Hoy en día muchos están de fiesta, pues la minería solucionará todos sus problemas: el Presidente y el Ministro de Finanzas tendrán regalías para solventar sus aprietos fiscales; los candidatos contarán con abundante financiamiento para sus campañas; los alcaldes se regodearán en ingresos adicionales y poco fiscalizables; las agencias de publicidad tendrán nuevos clientes; y el sector privado tendrá una abundante fuente de inversión extranjera directa. Pero más allá de los conflictos territoriales y de los impactos ambientales de la minería –“pequeños detalles” que resolverán los ministerios de Gobernación y de Ambiente y Recursos Naturales, a golpes de bastón y sellos de aprobación– toda la sociedad guatemalteca debería estar reflexionando sobre una de las grandes paradojas de las Ciencias Económicas: La “maldición de los recursos no renovables”, también conocida como “la paradoja de la abundancia” (Paradox of plenty).
Descrita inicialmente por el economista Richard Auty en 1993 –y más recientemente analizada por Jeffrey Sachs y Joseph Stiglitz– la Tesis de la maldición de los recursos (The resource curse thesis) describe cómo los países aparentemente bendecidos con abundantes recursos mineros o petroleros quedan atrapados en un crecimiento económico débil, un pobre desempeño de desarrollo humano, una alta conflictividad social y una creciente corrupción política y gubernamental.
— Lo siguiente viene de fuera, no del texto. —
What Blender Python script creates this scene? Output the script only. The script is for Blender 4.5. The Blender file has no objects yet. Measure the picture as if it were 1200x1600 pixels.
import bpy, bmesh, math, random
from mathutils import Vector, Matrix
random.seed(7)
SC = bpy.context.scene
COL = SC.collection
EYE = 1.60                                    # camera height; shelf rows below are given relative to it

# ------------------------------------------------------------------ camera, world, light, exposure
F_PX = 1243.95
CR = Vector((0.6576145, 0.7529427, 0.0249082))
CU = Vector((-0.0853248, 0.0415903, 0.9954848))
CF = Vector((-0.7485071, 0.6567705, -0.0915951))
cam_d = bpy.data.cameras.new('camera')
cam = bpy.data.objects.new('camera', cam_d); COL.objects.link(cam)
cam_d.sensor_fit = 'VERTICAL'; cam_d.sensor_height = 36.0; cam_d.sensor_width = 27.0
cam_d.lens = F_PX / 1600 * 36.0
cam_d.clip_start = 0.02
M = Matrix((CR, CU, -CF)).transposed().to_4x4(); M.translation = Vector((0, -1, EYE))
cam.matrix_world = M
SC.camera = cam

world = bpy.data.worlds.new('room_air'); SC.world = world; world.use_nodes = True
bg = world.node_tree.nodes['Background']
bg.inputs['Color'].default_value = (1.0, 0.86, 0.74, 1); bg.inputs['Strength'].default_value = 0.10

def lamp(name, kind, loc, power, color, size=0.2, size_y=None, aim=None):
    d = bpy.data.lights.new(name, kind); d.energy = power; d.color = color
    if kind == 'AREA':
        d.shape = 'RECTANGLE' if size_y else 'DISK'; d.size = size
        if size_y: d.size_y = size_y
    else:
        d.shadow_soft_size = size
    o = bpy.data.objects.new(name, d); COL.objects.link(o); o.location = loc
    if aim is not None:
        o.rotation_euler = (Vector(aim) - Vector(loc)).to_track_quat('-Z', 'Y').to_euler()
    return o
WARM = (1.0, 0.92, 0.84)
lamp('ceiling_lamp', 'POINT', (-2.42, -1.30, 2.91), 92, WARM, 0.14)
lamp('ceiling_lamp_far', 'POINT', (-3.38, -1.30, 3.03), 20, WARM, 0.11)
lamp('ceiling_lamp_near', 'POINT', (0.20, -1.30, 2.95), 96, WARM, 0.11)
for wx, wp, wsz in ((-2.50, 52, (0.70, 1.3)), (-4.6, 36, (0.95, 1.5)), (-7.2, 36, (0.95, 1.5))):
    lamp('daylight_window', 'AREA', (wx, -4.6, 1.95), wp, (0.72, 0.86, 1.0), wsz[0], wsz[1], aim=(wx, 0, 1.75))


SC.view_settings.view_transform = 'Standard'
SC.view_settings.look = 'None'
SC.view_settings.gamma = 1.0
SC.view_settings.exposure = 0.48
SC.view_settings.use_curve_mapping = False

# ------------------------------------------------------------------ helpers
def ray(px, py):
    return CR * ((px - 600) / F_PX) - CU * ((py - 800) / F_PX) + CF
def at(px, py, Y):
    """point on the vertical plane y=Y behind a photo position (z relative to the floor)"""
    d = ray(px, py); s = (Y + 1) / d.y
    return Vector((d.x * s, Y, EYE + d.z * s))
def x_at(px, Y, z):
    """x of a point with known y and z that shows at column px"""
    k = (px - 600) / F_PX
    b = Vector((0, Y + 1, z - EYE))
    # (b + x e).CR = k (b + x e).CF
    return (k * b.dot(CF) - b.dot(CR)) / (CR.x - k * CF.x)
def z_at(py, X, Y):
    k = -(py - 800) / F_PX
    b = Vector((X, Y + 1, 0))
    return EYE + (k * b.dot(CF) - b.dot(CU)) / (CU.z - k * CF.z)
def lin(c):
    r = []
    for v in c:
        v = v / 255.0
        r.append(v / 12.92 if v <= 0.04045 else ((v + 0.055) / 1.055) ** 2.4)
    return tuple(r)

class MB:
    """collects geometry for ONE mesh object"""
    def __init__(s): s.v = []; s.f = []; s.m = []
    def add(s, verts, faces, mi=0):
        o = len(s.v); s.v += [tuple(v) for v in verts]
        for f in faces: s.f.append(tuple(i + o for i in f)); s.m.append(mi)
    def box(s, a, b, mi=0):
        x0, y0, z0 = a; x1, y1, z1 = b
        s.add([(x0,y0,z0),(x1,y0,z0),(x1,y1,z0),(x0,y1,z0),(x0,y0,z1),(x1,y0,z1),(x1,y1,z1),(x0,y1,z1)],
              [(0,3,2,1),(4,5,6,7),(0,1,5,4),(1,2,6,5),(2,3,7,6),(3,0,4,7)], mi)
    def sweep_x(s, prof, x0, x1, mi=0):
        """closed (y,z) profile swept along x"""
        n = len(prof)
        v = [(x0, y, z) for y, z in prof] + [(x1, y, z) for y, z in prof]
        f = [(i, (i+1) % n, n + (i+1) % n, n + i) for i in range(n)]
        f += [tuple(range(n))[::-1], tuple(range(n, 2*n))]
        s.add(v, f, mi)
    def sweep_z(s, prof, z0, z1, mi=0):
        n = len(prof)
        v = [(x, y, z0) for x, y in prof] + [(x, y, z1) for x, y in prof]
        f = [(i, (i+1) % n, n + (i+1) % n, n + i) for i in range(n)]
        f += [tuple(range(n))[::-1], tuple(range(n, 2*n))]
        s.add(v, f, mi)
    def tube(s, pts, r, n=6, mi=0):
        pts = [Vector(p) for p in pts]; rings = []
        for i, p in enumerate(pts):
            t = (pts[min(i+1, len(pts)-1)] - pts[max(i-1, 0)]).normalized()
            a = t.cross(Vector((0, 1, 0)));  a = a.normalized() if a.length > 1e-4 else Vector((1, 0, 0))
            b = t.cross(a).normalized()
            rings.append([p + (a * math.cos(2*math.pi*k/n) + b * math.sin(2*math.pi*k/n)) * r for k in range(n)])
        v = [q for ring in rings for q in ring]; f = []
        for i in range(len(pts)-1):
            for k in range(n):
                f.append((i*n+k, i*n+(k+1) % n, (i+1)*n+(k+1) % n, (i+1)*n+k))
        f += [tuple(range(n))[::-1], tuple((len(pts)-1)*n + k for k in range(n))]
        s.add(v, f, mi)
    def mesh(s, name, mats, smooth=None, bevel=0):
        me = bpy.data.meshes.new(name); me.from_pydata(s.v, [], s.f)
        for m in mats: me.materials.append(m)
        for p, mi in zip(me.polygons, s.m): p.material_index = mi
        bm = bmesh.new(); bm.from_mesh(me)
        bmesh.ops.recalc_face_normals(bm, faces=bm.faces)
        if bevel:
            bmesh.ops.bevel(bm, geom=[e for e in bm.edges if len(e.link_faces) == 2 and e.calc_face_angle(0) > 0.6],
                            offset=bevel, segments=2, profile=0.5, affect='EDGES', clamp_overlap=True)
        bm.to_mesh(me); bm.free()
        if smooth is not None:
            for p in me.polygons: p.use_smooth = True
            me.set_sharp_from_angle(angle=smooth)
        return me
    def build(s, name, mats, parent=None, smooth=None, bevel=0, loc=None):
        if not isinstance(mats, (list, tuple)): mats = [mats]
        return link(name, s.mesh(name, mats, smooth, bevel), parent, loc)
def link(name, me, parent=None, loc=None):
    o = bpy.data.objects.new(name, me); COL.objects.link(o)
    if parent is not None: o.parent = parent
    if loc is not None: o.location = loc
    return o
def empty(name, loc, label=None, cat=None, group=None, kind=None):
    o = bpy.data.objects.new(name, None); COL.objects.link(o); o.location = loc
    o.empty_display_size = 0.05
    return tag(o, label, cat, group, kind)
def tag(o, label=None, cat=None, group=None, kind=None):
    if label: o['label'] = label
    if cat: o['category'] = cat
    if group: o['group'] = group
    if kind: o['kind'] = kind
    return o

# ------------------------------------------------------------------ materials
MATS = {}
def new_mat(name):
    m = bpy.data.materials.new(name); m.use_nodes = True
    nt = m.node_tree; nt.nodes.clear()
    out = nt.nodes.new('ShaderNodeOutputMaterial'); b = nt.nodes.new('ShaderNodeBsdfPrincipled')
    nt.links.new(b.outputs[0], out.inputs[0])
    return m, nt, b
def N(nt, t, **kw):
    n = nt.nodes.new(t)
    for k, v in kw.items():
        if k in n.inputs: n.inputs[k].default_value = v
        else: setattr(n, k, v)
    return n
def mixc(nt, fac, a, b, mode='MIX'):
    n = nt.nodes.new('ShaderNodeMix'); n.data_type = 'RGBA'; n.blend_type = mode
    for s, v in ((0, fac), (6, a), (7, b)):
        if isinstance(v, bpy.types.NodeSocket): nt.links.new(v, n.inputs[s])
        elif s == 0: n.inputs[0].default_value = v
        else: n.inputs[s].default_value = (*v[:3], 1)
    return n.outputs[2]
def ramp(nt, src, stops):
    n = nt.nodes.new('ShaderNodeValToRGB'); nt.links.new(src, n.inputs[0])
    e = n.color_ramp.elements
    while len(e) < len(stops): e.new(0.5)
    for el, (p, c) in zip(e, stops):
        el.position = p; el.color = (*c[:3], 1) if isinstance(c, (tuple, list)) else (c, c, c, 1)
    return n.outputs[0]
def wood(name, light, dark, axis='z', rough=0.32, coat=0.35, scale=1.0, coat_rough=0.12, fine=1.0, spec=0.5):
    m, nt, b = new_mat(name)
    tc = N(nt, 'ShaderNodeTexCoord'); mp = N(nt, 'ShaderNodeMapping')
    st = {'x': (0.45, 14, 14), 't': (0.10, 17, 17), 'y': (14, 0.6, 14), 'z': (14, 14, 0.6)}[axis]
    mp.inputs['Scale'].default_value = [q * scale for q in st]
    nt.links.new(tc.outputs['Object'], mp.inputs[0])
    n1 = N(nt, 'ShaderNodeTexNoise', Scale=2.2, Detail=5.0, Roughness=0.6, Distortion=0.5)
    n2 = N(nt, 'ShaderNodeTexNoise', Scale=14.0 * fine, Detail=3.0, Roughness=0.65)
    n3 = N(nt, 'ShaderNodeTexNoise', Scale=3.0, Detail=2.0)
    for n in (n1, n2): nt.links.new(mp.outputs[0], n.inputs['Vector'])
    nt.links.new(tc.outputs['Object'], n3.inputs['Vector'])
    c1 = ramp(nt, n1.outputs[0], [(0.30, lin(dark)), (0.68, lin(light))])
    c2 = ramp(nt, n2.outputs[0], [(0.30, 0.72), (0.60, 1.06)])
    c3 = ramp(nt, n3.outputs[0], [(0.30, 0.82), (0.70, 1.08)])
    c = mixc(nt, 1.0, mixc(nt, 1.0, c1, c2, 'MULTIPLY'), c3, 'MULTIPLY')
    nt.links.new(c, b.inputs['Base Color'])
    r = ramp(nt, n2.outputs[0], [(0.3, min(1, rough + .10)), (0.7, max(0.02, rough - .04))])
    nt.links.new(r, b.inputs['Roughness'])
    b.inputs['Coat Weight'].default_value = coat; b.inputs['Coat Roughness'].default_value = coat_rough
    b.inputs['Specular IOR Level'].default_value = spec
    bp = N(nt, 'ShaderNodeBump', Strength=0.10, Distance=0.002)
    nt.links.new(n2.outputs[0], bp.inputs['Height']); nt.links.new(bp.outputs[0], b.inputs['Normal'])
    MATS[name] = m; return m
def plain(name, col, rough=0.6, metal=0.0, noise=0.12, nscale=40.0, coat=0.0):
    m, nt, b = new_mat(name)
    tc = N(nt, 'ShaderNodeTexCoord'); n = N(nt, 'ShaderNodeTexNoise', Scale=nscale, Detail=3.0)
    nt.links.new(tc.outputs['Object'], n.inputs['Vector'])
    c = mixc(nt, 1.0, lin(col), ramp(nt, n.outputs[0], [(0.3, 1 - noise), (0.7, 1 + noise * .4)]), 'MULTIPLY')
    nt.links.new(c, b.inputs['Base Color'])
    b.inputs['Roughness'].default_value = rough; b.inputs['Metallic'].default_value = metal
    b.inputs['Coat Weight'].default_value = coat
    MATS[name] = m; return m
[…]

En este punto de nuestra historia, todos nosotros –universidades, centros de investigación, periodistas, medios de comunicación, gremiales privadas, partidos políticos, y los departamentos de Análisis del Ministerio Público, la Contraloría General de Cuentas, Segeplan y la inteligencia del Estado– deberían estar estudiando las causas, los efectos y las posibles soluciones a la “maldición de los recursos no renovables”.
Entre las causas de esta “maldición” –documentadas histórica y económicamente en países tan diversos como Venezuela, Sudán o la República Democrática del Congo– están una reducción de la competitividad relativa de los otros sectores de la economía frente a la minería, la volatilidad de los precios de los recursos naturales en los mercados internacionales, las bajas regalías, el manejo ineficiente de los ingresos por los Gobiernos, y la debilidad y la corrupción de las instituciones del Estado.
Entre las consecuencias bien documentadas de esta “maldición económica” están los conflictos entre el Gobierno y su población; las guerras y los conflictos internos; la distorsión y el debilitamiento de la recaudación fiscal; la represión contra los esfuerzos de auditoría social del uso de los recursos provenientes de la minería; una revaluación de la tasa de cambio de la moneda local (con el consecuente encarecimiento y debilitamiento de las exportaciones no mineras); la dependencia de los precios internacionales; un endeudamiento público excesivo; una alta corrupción gubernamental; el clientelismo de los partidos políticos hacia las empresas transnacionales explotadoras de estos recursos; el irrespeto hacia los derechos de los Pueblos Indígenas y una violación sistemática de los derechos humanos de la población local.
Estos efectos negativos de la existencia de abundantes recursos mineros o petroleros han sido ampliamente documentados y estudiados por entidades tan diversas como el Worldwatch Institute, el Comité de Relaciones Exteriores del Senado de los Estados Unidos y el Centro para el Desarrollo Global. Por supuesto, todo esto es teoría, y no faltará alguien en nuestro querido país que acuse a un Premio Nobel de Economía y a todas estas instituciones, de terrorismo, incitación a la conflictividad y franca subversión. En medio de la fiesta, por supuesto, nadie quiere estudiar y analizar detenidamente las posibles consecuencias futuras de nuestras decisiones. Pero si Guatemala ya fue un modelo de laboratorio de la Guerra Fría con todos sus horrores, ¿por qué exponernos ahora a ser nuevamente un modelo perfecto y extremo de esta tesis histórico-económica? Después de todo, podemos ser de derecha, podemos ser de izquierda, podemos ser pro-minería y podemos ser anti minería, pero ante todo, tenemos la obligación de ser responsables: no podemos manejar a nuestro país como si estuviésemos jugando una partida de Monopoly.
En la conducción de la Nación –más allá de los aspectos financieros de un proyecto– debemos sopesar cuidadosamente las consecuencias políticas, socioeconómicas, institucionales y ambientales de nuestras decisiones, y estar siempre orientados por un anhelo de paz social y por la búsqueda del mayor bien común. Debemos avanzar hacia el futuro con mucho cuidado, pues como decían las abuelas, “el camino al infierno está empedrado de buenas intenciones”.